The weak point I find in the program is the starting point: theoretically, there is an application that intercepts the user emails and randomly adds the lines of code the will afterwards build the Asphyxia program. Another weak point is how the email reader will strip the source code lines and strip in a whole file, and also how the build process will be started. But probably there would be minds that will think about these issues…
Given that there would be always people willing to find ways of perform similar activities, there has been intensive research activities in the area of security for grid computing in the last years. As in other areas, the existence of standards is of prominent importance.
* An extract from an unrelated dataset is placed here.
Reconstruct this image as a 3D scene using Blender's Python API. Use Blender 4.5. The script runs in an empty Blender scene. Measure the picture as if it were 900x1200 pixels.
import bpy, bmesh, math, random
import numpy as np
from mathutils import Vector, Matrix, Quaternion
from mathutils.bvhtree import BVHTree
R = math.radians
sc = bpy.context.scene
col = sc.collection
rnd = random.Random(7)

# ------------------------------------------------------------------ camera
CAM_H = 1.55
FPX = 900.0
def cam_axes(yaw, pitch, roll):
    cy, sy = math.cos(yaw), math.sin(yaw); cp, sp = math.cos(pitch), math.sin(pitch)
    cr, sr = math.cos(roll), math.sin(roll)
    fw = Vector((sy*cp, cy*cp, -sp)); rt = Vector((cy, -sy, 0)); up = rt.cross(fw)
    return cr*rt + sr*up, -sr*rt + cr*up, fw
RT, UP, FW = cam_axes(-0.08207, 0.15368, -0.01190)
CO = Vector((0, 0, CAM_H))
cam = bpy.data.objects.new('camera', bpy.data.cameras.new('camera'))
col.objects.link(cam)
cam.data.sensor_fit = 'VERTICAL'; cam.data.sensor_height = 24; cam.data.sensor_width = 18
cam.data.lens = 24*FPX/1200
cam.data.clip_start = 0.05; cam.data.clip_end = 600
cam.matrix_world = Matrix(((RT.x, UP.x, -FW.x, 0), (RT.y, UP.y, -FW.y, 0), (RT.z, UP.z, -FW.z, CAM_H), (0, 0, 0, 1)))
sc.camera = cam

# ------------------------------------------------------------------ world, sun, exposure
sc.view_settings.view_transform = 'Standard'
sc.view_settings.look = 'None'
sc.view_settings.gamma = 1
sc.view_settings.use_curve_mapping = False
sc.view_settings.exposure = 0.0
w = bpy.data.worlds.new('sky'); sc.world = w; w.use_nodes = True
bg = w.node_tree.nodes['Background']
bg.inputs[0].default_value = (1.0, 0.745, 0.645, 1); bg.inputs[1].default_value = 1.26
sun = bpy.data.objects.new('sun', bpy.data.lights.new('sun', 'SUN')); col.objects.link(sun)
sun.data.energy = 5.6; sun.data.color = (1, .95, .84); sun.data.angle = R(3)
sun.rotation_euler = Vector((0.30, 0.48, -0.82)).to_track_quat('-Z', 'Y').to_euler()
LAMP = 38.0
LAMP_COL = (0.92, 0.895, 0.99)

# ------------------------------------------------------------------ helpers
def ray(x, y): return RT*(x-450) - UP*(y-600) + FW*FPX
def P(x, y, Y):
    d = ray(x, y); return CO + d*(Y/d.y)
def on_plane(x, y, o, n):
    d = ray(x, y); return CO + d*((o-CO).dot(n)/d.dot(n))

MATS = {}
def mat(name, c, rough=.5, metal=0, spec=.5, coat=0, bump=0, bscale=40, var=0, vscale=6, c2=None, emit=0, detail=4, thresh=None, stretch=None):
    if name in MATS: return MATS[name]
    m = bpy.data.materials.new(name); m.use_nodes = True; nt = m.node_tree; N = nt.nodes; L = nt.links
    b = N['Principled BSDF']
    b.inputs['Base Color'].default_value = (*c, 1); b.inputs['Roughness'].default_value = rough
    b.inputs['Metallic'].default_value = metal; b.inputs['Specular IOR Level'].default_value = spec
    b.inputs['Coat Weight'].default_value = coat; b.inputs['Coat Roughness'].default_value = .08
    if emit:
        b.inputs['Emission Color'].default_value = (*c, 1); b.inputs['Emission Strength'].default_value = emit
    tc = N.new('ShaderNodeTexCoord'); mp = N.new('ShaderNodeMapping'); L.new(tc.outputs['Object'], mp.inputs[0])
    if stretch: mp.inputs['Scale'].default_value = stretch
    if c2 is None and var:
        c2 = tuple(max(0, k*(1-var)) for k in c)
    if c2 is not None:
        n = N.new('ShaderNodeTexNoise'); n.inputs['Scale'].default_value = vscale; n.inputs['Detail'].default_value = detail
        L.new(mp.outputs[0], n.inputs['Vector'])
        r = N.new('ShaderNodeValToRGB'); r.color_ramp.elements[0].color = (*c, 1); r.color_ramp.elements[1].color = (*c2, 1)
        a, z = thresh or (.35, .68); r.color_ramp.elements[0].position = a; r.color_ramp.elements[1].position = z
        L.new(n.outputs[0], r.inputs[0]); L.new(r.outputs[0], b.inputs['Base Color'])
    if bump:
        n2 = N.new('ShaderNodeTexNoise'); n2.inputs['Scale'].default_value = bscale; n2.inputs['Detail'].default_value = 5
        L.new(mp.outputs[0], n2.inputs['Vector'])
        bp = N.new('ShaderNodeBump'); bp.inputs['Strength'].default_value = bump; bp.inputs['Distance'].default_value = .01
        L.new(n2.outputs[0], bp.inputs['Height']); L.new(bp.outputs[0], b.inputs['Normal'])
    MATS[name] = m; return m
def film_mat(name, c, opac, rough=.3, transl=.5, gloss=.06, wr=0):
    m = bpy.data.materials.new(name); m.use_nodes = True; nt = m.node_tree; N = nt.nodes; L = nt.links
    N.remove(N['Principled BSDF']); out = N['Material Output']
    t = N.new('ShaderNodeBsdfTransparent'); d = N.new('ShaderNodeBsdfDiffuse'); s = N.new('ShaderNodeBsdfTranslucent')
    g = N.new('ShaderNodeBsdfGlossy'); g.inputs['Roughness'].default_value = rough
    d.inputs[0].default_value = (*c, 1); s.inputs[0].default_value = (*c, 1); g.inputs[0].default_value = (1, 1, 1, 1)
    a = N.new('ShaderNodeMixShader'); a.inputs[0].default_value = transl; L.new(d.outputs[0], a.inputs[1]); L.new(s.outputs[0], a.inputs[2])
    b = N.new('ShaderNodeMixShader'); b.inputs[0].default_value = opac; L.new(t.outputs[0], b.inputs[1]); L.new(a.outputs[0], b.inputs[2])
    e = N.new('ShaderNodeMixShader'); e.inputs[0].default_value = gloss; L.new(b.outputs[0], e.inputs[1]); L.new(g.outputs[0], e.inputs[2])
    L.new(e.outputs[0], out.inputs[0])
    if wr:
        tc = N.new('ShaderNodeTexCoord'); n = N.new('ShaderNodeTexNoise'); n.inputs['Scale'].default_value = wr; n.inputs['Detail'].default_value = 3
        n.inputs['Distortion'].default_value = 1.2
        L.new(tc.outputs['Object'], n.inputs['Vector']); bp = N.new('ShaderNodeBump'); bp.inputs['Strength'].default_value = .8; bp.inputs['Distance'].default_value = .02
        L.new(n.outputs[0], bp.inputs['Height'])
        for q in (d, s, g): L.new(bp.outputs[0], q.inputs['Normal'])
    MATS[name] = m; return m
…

The Open Grid Forum (OGF) has a whole area that considers security.
The Security Area2 is concerned with technical and operational security issues in Grid environments, including authentication, authorization, privacy, confidentiality, auditing, firewalls, trust establishment, policy establishment, and dynamics, scalability and management aspects of all of the above.
The area is composed of four groups: Certificate Authority Operations WG (caops-wg), Firewall Issues RG (fi-rg), Levels of Authentication Assurance Research Group (loa-rg) and OGSA Authorization WG (ogsa-authz-wg).
Recently, a new group has been proposed: The Firewall Virtualization for Grid Applications – Working Group will leverage the application requirements from the FI-RG to standardize a set of service definitions for a virtualized control interface into firewalls and other midboxes allowing the grid applications to securely and dynamically request application/workflow-specific services from those devices, for the duration of the service.
The security in Cloud computing is also under research, but there are no security standards or accepted best practices.